SUPPLIED DATA.
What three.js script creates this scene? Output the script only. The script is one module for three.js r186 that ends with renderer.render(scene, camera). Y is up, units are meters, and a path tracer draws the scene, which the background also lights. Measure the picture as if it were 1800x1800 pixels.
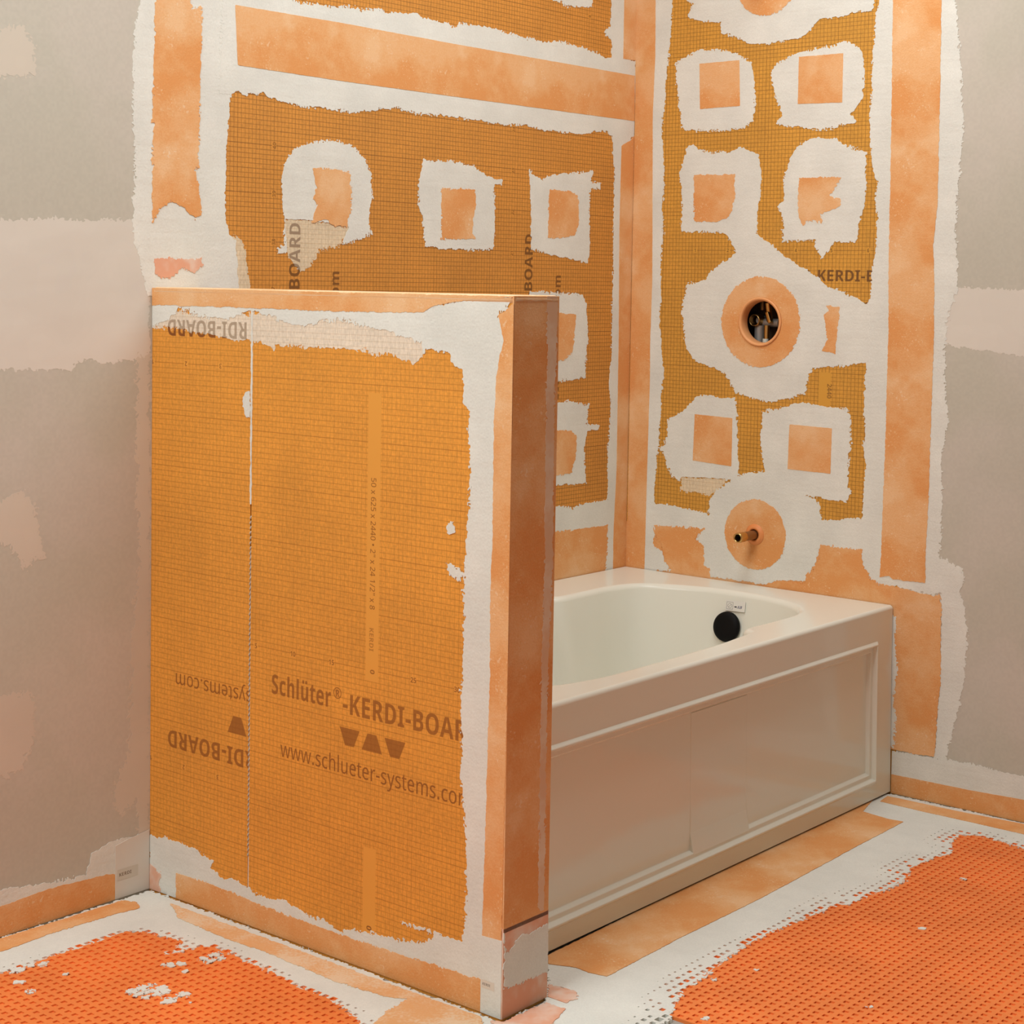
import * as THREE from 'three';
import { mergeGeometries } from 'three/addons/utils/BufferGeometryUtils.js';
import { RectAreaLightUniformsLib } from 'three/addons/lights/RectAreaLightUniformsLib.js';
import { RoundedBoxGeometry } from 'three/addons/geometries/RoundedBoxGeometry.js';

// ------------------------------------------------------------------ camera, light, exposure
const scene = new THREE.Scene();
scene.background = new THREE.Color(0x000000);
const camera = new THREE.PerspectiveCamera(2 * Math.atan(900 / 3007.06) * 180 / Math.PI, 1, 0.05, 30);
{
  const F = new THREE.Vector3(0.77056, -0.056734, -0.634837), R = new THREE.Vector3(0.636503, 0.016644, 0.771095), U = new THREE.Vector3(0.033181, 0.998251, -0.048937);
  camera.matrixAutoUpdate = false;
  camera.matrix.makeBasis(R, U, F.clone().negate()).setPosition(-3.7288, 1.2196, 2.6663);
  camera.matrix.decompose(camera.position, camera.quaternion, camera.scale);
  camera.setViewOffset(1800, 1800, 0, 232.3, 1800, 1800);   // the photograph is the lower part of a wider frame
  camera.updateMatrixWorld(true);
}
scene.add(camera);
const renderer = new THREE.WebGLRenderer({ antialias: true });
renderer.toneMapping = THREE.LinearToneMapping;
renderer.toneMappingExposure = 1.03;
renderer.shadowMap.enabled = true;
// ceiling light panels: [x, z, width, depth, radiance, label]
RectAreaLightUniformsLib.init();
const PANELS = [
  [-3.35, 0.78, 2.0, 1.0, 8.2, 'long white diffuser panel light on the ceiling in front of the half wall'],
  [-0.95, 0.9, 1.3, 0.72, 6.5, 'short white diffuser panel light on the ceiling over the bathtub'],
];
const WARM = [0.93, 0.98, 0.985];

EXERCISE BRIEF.
Make an exact copy of all the material, but keep the pictures out of it.

COMPLETED EXERCISE.
What three.js script creates this scene? Output the script only. The script is one module for three.js r186 that ends with renderer.render(scene, camera). Y is up, units are meters, and a path tracer draws the scene, which the background also lights. Measure the picture as if it were 1800x1800 pixels.
import * as THREE from 'three';
import { mergeGeometries } from 'three/addons/utils/BufferGeometryUtils.js';
import { RectAreaLightUniformsLib } from 'three/addons/lights/RectAreaLightUniformsLib.js';
import { RoundedBoxGeometry } from 'three/addons/geometries/RoundedBoxGeometry.js';

// ------------------------------------------------------------------ camera, light, exposure
const scene = new THREE.Scene();
scene.background = new THREE.Color(0x000000);
const camera = new THREE.PerspectiveCamera(2 * Math.atan(900 / 3007.06) * 180 / Math.PI, 1, 0.05, 30);
{
  const F = new THREE.Vector3(0.77056, -0.056734, -0.634837), R = new THREE.Vector3(0.636503, 0.016644, 0.771095), U = new THREE.Vector3(0.033181, 0.998251, -0.048937);
  camera.matrixAutoUpdate = false;
  camera.matrix.makeBasis(R, U, F.clone().negate()).setPosition(-3.7288, 1.2196, 2.6663);
  camera.matrix.decompose(camera.position, camera.quaternion, camera.scale);
  camera.setViewOffset(1800, 1800, 0, 232.3, 1800, 1800);   // the photograph is the lower part of a wider frame
  camera.updateMatrixWorld(true);
}
scene.add(camera);
const renderer = new THREE.WebGLRenderer({ antialias: true });
renderer.toneMapping = THREE.LinearToneMapping;
renderer.toneMappingExposure = 1.03;
renderer.shadowMap.enabled = true;
// ceiling light panels: [x, z, width, depth, radiance, label]
RectAreaLightUniformsLib.init();
const PANELS = [
  [-3.35, 0.78, 2.0, 1.0, 8.2, 'long white diffuser panel light on the ceiling in front of the half wall'],
  [-0.95, 0.9, 1.3, 0.72, 6.5, 'short white diffuser panel light on the ceiling over the bathtub'],
];
const WARM = [0.93, 0.98, 0.985];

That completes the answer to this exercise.